I simply failed to realize that your style of blogging is done to entertain and develop a fan-base. I am sure you put some genuine feeling into it from time to time. But it seems like the goal is to keep people coming to the page. Maybe there is an element of trying to garner respect, respect in the sense that people come to be impressed by your ability to produce engaging material, quality material, etc.

So i apologize for bringing the wrong type of battle to your doorstep. There is simply no reason to try and get you to engage in a serious analysis of your work medium. That would be like me yelling in Lindsey Lohan’s face about Fox news doing special reports about her father getting out of jail. I guess people tend to forget that the products produced in the realm of entertainment are only products of the creative capacities of the people that produce them… meaning that there is no reason to attack that person… because the insults and other garbage that are getting hurled at the individual are based on observations of the material that they have produced, and the material is a creative facet of the individual’s life… so to try and break them down personally is a mistaken leap… to jump from the realm of observing the creative endeavor, into the realm of insulting the baseline existence and character quality of the creator is a fools errand… Another problem with trying to insult an established personality is that the person making the insults is automatically inferior to the person that they are insulting.
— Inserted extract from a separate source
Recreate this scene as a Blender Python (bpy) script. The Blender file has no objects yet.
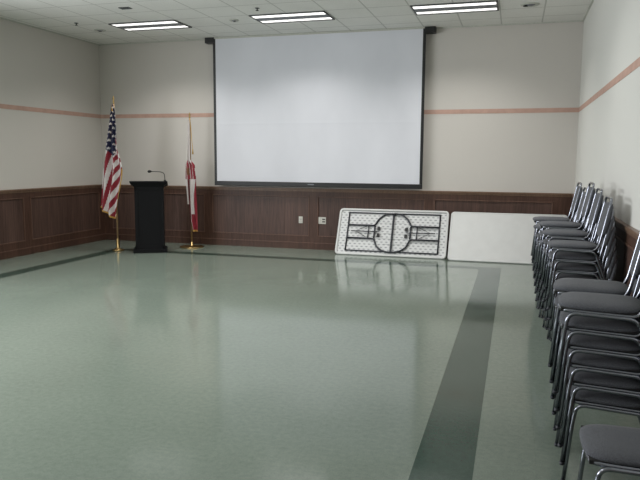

Just look at the nature of the situation… the insulter took the time to invest personal effort into crafting some form of scathing comment, the comment obviously being based on the creations and presentations of their target… but their target has created those things as part of a project in their life… and projects do not encompass the entirety of a life… so the insulter is putting personal time and effort into crafting an insult that will be aimed at a person that knows nothing about the personal life, or even the existence of the insulter, so the insult that the insulter throws is incapable of penetrating the life of the creator unless the creator chooses to completely let their guard down and unify their notion of self with critiques of their material by strangers.

The people that choose to do public insults will always come out as douchebags in the end… even if their criticisms are on point… because even if they are discerning people, capable of crafting a cogent whatever, they will not have done shit other than use your status to spring board themselves into the realm of discussion.

Back when i sent those emails that you posted I tried to use your status to refine my concepts of what blogging was about… i got a little over zealous with it… slightly confrontational maybe… at the time i thought i was making an interesting point… but the whole thing was gay.